---- Excerpted data

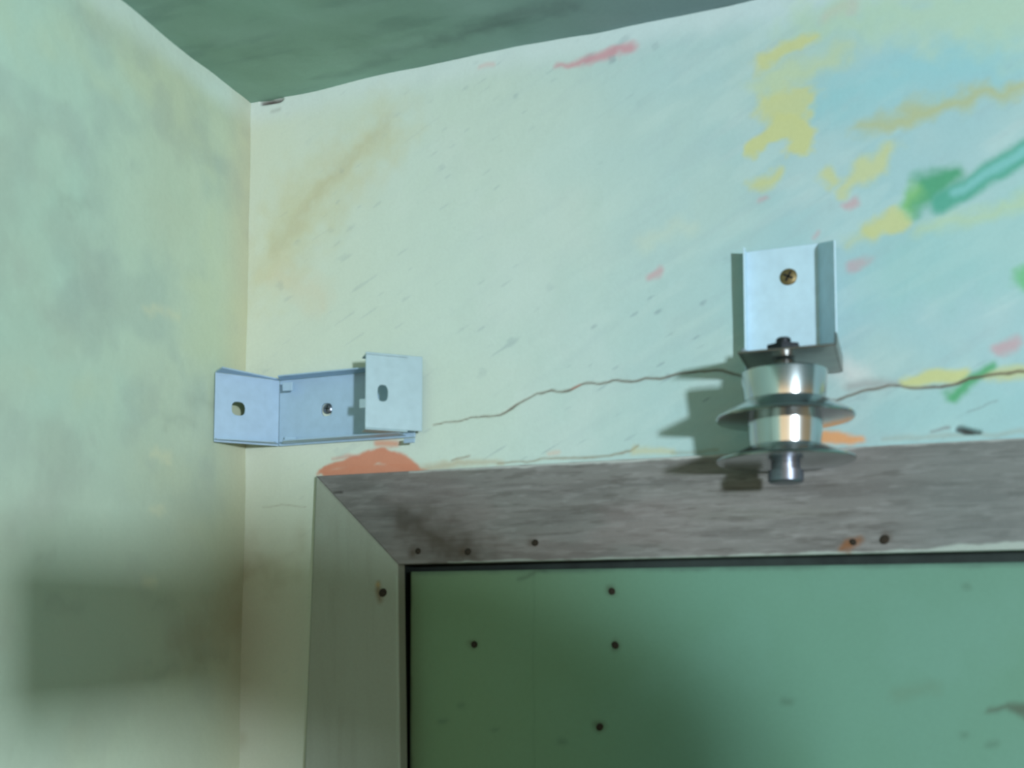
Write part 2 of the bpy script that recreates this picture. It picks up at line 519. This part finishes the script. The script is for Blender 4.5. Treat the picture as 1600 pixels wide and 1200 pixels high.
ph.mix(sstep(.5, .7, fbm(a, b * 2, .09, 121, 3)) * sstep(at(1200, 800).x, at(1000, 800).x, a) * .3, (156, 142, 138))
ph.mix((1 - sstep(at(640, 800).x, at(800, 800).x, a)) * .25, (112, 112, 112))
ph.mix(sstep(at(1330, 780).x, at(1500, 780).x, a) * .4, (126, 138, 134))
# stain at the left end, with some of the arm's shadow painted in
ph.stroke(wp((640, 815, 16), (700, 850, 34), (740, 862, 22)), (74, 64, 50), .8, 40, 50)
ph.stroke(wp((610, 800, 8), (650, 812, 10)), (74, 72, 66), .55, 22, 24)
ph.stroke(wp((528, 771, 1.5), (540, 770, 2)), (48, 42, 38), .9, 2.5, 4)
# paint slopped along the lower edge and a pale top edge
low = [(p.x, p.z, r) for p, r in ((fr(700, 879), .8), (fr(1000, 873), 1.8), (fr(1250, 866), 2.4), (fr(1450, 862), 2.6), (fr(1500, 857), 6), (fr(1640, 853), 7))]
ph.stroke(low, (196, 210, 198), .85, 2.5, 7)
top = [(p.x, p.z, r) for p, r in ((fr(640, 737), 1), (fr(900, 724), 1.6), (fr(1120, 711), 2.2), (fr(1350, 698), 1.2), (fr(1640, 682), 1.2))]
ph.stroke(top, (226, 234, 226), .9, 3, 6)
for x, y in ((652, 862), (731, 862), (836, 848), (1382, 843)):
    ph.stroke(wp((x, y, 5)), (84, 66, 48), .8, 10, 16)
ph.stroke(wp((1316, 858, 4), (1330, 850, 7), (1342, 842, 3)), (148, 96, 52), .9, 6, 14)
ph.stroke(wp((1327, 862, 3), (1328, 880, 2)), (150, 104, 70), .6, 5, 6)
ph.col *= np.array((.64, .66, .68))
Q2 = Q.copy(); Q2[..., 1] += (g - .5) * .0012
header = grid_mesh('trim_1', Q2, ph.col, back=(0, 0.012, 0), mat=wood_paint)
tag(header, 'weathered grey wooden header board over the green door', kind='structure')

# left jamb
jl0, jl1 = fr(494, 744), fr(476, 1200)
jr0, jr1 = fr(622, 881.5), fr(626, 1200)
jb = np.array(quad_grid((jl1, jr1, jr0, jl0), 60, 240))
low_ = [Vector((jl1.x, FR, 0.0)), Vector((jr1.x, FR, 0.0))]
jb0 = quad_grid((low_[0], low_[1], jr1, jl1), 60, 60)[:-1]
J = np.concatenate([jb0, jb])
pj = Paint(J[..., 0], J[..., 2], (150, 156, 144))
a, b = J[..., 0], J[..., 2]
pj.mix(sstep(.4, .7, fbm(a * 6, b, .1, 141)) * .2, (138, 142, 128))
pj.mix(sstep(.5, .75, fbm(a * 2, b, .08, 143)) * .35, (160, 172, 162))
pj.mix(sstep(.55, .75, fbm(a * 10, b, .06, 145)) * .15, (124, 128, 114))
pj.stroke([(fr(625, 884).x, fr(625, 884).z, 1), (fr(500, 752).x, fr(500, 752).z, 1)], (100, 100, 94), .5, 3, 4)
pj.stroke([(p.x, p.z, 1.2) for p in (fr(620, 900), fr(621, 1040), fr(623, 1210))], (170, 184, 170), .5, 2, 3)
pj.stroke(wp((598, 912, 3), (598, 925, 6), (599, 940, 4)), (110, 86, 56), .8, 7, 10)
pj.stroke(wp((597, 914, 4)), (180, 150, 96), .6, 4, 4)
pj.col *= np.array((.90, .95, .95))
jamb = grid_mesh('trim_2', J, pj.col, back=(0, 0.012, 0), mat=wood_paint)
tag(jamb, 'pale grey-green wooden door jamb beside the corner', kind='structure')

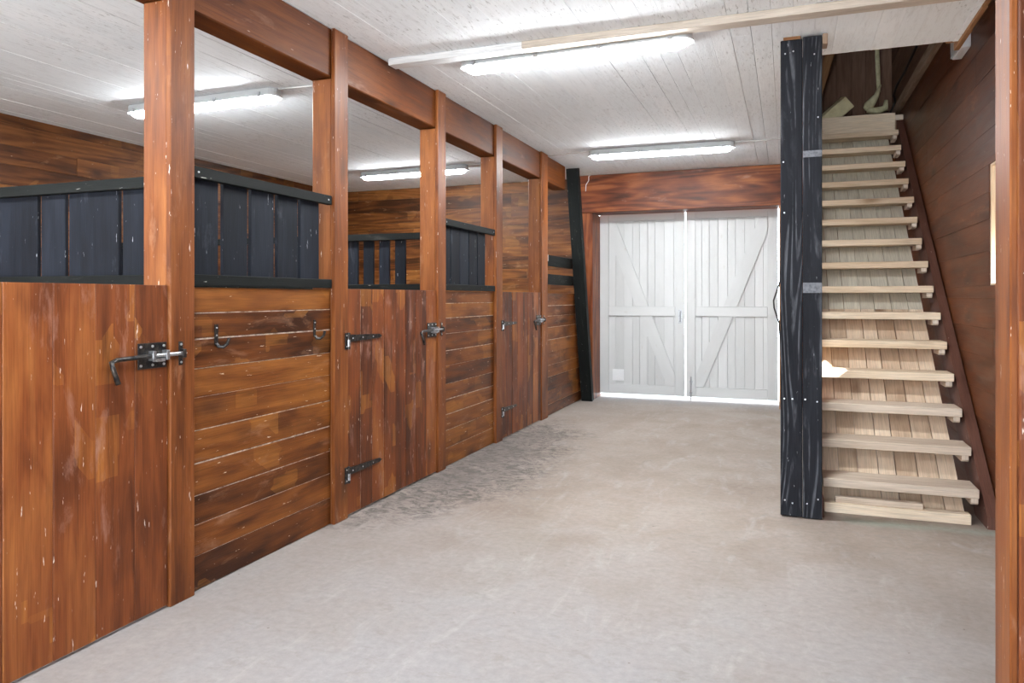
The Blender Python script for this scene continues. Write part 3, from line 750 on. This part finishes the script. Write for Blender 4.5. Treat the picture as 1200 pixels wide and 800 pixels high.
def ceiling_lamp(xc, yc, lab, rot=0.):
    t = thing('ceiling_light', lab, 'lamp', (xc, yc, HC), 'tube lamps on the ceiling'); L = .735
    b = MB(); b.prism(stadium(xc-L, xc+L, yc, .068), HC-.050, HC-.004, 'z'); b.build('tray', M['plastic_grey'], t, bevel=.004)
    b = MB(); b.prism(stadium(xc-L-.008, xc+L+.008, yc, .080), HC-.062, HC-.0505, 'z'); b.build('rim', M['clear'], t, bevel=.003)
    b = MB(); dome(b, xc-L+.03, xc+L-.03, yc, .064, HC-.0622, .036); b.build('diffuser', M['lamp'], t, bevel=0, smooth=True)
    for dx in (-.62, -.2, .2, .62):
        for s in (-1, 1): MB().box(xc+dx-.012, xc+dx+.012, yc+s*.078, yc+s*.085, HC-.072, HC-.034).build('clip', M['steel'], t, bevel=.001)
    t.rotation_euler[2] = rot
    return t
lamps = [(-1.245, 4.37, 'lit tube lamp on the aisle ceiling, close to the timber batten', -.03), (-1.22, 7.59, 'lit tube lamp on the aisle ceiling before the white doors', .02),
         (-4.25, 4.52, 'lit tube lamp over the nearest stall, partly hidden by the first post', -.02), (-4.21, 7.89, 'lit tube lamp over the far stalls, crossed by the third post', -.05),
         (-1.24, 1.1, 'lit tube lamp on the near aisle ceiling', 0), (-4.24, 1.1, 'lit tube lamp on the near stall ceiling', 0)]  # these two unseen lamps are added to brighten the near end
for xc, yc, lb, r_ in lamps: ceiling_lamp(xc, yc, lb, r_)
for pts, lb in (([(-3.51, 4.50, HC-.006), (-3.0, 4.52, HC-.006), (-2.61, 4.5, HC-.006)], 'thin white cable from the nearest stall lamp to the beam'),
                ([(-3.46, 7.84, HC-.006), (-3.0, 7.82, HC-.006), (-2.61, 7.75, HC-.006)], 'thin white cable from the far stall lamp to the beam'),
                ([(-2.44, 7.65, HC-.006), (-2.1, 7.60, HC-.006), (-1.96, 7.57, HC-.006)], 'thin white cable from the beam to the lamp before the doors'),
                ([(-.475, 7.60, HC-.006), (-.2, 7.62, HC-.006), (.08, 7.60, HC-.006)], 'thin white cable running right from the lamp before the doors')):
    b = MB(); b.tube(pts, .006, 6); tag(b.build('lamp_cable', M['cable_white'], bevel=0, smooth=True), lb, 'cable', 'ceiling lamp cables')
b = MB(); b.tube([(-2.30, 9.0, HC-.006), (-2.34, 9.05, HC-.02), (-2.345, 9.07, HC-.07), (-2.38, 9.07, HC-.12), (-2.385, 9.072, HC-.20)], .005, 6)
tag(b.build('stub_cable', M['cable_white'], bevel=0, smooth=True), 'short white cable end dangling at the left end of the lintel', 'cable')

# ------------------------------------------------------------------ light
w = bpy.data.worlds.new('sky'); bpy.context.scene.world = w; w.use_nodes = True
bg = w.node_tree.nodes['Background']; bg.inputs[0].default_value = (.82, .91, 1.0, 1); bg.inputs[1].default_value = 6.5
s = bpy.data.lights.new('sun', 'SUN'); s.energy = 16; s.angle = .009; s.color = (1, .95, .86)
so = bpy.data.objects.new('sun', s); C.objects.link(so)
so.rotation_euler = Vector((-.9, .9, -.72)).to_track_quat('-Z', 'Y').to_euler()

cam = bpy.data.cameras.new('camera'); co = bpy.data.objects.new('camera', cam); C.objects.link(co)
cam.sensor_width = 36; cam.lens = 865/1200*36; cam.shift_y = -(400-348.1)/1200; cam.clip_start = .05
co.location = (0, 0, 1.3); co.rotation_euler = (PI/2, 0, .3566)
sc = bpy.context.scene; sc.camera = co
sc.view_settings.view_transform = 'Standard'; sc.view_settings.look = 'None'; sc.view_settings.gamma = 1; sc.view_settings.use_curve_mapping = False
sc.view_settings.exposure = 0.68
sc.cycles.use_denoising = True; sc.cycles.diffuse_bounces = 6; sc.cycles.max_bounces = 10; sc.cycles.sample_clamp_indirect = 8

--------

Using the records above, say how many lines include the string "Blender". Only the number is wanted.

## Solution to the exercise:
2